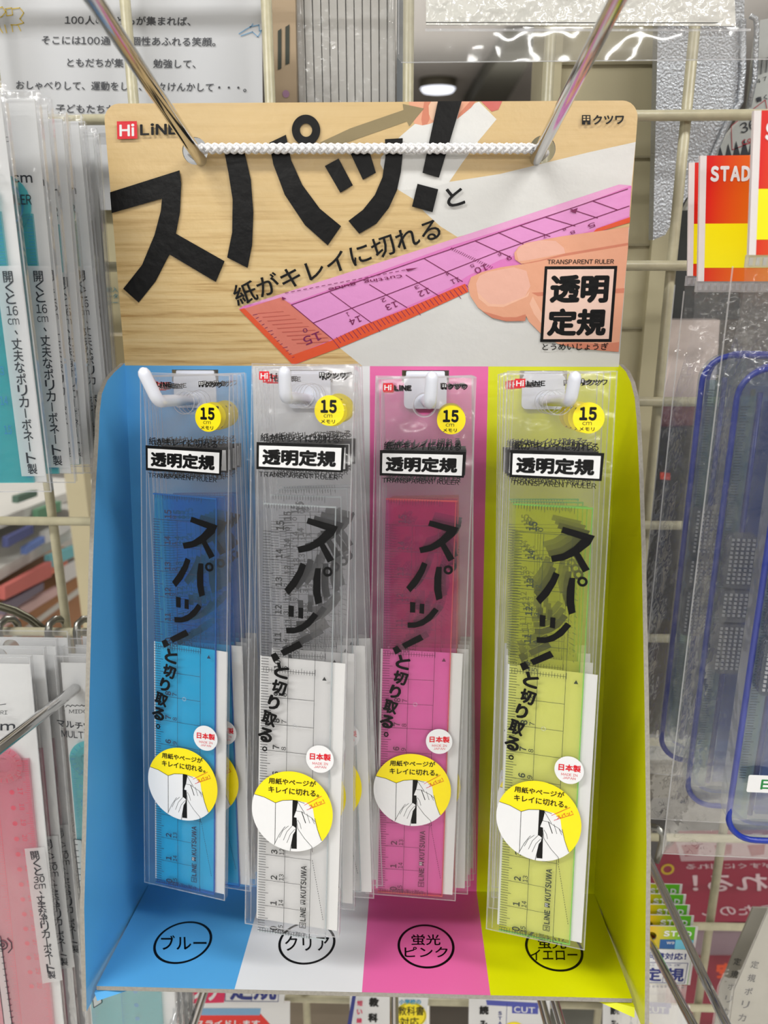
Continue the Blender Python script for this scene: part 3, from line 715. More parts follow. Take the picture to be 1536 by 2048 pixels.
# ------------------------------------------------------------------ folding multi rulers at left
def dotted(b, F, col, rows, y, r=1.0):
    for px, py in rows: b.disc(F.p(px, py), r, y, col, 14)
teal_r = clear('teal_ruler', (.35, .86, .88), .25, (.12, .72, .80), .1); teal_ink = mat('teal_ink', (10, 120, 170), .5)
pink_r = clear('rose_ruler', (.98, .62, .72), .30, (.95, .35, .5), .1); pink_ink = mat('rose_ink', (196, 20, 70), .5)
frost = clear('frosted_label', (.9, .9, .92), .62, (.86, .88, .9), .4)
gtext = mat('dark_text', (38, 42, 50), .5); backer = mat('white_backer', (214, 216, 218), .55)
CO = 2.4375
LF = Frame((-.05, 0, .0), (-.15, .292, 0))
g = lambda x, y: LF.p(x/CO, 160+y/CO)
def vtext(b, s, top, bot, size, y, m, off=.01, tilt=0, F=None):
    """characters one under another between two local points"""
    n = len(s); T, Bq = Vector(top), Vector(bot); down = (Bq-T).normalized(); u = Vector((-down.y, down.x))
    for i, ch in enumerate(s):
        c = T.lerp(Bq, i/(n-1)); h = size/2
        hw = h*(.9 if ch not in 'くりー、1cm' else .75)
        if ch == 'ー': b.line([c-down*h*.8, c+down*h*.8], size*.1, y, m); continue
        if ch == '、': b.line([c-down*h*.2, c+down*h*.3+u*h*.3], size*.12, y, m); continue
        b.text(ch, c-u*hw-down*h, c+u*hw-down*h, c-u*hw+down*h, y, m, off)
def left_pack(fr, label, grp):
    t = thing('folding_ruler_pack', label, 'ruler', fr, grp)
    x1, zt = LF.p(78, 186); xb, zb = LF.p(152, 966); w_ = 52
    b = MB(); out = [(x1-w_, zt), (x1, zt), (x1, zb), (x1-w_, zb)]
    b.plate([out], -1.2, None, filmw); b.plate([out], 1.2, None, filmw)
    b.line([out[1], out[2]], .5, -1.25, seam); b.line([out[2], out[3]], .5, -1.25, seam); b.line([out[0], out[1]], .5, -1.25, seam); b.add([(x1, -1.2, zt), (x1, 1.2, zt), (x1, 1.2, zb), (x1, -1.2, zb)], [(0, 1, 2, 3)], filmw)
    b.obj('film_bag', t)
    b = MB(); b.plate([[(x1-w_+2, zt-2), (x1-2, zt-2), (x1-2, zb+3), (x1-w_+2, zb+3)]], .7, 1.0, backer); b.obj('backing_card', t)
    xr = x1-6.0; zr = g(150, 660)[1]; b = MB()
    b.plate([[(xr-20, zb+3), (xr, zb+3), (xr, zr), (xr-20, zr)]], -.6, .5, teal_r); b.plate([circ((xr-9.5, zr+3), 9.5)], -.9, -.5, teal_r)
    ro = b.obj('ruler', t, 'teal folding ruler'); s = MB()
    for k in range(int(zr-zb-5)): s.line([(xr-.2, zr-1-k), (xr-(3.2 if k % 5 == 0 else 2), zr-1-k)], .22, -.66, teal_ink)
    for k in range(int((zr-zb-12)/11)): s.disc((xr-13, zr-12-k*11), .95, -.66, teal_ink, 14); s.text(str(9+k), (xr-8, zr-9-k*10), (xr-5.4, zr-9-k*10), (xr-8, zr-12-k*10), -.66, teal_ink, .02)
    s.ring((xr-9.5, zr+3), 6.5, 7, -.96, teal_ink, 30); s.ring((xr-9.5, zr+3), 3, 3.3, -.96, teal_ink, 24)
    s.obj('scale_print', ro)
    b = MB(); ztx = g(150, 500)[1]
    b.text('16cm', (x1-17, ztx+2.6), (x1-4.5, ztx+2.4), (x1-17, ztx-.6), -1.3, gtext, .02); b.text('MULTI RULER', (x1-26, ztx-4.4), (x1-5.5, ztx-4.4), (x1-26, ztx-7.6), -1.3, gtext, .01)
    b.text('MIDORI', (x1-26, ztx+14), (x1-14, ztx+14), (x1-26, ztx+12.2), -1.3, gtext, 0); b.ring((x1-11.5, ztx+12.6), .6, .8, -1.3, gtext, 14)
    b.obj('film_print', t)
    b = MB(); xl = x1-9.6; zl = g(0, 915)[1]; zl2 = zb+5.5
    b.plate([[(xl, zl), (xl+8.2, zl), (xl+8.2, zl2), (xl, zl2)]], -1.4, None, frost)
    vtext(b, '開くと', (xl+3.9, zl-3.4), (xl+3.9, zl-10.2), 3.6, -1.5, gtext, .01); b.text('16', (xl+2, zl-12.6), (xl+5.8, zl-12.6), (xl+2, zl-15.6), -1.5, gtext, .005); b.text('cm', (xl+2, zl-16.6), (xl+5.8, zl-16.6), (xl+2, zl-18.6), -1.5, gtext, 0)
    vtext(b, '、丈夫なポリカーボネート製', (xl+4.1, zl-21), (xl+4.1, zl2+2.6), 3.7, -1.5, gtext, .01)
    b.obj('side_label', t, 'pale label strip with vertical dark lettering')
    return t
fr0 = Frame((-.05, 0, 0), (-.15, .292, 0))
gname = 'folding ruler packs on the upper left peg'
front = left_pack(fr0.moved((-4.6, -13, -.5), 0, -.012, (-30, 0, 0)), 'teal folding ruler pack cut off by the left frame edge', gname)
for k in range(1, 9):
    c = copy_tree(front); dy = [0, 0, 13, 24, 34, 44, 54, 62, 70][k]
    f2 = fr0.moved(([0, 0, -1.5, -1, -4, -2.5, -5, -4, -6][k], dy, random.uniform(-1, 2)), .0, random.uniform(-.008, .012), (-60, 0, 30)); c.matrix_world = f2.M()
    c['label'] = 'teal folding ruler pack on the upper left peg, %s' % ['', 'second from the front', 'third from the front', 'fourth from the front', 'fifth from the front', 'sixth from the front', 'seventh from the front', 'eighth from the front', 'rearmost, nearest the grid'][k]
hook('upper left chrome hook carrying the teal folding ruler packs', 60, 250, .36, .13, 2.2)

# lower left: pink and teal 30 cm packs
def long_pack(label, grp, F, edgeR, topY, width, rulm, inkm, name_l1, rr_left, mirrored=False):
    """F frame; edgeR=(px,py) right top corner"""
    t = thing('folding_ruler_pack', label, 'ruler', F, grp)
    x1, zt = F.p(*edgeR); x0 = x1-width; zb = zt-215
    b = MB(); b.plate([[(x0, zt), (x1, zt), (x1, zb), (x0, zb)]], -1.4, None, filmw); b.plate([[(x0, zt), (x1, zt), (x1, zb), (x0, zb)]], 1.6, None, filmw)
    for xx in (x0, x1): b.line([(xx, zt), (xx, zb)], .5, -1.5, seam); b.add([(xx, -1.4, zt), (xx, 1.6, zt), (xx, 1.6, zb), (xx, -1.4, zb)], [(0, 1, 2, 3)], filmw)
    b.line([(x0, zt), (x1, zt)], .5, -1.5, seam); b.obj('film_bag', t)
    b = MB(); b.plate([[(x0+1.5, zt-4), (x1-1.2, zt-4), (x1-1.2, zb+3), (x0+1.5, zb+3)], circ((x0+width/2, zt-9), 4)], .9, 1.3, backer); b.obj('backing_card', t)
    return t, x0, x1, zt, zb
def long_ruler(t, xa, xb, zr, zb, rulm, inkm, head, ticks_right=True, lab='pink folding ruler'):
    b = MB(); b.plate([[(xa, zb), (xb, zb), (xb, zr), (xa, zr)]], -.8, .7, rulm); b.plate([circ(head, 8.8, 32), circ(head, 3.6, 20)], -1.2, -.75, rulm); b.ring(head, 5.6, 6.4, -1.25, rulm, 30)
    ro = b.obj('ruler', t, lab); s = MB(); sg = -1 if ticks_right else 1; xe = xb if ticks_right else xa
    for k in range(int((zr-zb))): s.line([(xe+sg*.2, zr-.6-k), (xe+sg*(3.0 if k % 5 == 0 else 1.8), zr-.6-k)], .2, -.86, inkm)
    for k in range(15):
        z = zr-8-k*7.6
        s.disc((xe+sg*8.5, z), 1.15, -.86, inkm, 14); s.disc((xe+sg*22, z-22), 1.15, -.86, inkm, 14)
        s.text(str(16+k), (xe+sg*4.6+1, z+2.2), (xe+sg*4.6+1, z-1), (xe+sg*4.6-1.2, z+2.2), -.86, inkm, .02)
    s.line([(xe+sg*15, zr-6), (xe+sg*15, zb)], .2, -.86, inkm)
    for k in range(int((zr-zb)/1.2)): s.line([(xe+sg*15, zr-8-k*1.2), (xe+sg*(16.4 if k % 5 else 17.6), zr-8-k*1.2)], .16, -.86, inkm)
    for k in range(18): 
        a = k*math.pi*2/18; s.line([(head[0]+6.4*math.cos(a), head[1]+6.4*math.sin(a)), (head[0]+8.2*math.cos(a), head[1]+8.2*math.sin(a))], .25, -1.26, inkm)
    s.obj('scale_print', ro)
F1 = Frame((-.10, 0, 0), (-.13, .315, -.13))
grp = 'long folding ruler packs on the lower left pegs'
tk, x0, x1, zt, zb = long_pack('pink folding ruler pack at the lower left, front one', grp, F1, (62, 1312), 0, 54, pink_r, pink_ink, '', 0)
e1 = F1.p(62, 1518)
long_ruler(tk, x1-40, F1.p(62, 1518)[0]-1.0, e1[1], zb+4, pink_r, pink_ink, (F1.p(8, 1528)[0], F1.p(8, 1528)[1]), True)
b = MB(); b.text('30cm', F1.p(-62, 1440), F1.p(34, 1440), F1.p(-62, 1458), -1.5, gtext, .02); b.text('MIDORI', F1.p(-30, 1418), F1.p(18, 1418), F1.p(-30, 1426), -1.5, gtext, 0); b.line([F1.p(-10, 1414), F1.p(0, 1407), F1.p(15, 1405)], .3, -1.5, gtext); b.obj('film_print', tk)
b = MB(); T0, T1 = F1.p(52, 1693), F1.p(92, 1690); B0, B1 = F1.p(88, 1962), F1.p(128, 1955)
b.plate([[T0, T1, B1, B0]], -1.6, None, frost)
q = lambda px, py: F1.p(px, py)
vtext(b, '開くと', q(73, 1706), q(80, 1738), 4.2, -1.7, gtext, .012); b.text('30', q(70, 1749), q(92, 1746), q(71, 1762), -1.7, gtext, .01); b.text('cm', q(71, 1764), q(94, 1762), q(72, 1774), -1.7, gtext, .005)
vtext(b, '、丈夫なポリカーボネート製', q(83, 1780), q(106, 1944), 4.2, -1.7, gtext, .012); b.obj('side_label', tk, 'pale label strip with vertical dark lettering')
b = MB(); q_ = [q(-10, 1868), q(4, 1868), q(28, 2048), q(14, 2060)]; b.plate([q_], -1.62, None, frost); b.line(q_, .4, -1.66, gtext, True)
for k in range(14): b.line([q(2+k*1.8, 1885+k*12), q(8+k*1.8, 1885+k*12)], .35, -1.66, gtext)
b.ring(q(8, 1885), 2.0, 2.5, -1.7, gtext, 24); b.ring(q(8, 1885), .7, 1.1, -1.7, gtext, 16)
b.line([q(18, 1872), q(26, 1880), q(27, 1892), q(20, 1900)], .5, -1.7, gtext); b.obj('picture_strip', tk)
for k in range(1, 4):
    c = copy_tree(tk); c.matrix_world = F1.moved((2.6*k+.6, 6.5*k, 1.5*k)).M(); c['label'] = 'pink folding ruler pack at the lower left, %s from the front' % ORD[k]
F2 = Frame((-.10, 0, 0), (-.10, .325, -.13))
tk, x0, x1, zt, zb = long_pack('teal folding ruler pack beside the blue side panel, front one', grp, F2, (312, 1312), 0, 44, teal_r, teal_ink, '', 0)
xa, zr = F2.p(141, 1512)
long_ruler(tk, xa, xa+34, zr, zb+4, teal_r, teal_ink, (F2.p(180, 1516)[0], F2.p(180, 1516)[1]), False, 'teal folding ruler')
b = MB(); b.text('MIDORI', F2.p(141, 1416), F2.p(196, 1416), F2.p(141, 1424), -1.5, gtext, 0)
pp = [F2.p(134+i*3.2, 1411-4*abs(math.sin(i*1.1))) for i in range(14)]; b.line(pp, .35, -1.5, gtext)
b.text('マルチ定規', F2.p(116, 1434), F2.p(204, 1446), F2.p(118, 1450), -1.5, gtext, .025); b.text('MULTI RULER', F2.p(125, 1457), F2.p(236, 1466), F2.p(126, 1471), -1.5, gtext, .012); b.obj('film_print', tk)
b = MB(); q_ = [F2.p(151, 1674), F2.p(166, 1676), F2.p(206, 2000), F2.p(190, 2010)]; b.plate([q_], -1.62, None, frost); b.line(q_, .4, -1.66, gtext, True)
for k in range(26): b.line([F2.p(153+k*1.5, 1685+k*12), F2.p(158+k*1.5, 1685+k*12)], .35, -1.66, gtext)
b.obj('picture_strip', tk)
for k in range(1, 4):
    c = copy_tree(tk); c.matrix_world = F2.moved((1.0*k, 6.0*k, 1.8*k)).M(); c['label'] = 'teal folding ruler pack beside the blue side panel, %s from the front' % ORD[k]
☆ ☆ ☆
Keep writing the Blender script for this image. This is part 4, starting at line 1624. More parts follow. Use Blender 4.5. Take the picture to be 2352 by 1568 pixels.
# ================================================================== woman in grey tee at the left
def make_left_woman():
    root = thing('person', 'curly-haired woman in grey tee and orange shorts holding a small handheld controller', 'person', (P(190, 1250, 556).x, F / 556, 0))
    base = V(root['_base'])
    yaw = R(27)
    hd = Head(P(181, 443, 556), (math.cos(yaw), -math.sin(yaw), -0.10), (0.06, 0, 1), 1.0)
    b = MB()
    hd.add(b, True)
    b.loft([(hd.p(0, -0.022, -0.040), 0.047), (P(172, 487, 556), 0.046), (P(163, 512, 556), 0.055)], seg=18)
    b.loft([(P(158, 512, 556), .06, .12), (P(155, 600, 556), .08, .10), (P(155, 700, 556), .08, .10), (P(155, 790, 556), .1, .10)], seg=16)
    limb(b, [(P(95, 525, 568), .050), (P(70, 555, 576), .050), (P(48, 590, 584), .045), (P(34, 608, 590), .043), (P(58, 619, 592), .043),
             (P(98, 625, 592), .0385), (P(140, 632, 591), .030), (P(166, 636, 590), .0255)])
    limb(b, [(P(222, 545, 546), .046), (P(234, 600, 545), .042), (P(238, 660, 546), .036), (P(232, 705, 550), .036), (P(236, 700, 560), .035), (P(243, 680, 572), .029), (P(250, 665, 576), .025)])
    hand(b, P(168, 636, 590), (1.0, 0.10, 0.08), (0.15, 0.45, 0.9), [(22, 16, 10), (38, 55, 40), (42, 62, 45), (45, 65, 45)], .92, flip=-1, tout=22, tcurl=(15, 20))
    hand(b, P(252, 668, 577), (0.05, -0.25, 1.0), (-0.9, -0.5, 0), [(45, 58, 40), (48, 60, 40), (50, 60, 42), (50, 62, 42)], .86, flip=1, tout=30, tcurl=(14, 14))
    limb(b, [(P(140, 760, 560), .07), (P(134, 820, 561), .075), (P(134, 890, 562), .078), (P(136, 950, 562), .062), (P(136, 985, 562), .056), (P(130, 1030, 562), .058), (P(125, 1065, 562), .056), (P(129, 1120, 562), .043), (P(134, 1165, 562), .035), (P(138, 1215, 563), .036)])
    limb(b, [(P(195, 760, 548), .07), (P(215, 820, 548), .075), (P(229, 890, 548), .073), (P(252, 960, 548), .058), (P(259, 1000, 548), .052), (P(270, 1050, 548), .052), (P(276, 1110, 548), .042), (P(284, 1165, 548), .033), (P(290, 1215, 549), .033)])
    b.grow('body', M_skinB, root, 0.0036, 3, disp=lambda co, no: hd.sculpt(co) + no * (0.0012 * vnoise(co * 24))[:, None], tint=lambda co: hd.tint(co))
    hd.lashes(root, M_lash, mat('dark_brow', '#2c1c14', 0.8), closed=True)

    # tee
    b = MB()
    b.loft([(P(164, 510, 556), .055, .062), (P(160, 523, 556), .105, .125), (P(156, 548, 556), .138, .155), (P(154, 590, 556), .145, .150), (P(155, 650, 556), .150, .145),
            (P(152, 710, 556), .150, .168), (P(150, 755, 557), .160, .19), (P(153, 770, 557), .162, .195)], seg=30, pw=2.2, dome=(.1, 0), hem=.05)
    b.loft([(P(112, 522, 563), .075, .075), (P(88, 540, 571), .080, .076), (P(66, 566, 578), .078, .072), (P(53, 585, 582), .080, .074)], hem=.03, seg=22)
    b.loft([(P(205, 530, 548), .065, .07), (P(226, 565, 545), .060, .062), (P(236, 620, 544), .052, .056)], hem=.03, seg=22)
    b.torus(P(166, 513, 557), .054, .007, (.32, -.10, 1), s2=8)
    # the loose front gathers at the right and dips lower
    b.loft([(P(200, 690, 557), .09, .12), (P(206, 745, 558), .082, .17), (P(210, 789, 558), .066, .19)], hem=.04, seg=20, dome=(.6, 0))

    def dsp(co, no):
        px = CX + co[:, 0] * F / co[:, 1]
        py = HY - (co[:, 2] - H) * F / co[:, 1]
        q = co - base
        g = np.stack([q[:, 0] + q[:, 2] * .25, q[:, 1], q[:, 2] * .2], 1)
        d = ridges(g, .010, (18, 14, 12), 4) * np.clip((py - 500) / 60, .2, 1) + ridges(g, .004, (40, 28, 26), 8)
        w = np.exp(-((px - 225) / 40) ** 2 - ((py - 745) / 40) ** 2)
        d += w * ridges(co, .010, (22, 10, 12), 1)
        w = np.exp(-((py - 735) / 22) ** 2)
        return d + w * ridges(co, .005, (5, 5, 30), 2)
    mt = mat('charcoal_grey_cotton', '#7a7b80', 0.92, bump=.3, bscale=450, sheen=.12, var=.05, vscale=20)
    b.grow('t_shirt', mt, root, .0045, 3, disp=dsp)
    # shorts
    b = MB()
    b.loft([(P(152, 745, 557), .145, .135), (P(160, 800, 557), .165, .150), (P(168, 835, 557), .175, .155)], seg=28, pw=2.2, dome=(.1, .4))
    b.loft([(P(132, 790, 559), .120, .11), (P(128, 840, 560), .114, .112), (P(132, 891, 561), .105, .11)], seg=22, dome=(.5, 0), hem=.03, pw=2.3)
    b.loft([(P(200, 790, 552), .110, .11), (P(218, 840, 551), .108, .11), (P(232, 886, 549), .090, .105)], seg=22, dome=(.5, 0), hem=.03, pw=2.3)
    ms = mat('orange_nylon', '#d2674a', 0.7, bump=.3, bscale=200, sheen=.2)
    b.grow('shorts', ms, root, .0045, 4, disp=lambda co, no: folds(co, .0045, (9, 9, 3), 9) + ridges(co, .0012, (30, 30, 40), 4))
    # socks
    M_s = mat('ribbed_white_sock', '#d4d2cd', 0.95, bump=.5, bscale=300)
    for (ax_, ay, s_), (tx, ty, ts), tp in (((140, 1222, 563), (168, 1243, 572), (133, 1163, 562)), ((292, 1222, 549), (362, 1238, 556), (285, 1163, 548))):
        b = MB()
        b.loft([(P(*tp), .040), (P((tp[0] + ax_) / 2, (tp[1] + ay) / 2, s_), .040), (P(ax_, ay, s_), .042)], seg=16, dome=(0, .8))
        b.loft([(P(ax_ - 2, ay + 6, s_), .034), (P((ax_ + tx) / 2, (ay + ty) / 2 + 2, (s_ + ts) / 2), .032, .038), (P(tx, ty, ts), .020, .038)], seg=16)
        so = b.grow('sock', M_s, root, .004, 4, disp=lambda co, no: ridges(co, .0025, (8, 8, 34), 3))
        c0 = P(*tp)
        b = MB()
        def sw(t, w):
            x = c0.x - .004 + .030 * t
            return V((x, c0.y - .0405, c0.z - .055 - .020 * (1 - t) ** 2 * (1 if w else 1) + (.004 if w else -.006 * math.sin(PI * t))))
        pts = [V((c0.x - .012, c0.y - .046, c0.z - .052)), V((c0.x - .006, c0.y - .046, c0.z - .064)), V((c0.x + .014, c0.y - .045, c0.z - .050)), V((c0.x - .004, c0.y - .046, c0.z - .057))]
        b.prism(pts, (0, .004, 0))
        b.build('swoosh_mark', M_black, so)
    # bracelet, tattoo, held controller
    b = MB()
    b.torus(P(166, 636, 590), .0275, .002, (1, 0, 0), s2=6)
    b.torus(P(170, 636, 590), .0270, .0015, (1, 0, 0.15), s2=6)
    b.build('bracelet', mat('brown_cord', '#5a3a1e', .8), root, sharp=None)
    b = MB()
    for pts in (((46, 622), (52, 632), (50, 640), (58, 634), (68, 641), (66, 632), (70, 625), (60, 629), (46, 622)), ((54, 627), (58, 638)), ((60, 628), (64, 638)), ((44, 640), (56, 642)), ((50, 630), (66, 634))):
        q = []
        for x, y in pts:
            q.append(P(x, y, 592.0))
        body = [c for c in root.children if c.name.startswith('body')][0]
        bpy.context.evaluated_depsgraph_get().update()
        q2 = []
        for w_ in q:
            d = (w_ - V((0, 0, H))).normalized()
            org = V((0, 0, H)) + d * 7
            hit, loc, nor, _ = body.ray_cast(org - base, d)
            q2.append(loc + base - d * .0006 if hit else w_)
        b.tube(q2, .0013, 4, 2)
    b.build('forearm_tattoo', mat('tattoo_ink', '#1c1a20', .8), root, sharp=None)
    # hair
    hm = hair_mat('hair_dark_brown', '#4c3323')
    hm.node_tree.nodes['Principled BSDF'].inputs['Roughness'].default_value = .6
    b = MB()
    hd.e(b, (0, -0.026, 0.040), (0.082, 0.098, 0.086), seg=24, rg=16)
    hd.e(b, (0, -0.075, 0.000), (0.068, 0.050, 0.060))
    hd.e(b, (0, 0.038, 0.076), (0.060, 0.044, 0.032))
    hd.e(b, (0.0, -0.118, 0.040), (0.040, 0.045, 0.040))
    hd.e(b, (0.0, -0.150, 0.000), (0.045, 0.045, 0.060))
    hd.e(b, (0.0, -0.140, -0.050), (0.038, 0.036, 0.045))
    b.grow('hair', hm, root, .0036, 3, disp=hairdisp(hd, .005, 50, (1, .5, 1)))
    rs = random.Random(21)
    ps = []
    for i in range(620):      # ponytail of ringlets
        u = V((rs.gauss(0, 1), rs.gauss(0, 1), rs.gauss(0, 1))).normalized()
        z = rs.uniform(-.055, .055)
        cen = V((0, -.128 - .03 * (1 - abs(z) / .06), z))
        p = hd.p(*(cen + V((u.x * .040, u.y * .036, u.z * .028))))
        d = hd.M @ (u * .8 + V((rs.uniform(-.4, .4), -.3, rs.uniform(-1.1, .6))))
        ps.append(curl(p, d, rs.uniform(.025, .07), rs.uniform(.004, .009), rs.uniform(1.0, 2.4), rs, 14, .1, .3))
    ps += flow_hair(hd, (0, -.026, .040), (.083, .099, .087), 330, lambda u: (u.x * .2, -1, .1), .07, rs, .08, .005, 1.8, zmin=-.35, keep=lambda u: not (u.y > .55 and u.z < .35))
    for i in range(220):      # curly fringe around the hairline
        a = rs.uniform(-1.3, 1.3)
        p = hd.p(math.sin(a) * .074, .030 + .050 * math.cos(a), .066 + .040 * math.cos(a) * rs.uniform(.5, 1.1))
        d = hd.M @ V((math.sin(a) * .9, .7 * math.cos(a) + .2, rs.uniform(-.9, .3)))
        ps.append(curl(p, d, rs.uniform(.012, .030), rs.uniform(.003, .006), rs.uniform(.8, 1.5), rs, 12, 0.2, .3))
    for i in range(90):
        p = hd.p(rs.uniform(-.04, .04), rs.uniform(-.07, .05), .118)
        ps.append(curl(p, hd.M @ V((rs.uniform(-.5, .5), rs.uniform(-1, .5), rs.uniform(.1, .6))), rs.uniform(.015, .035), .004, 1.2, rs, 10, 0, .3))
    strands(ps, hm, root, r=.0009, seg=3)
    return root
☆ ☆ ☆
§ EXERCISE
Copy each line of the preceding data that contains the string "follow".

§ COMPLETE ANSWER
Continue the Blender Python script for this scene: part 3, from line 715. More parts follow. Take the picture to be 1536 by 2048 pixels.
Keep writing the Blender script for this image. This is part 4, starting at line 1624. More parts follow. Use Blender 4.5. Take the picture to be 2352 by 1568 pixels.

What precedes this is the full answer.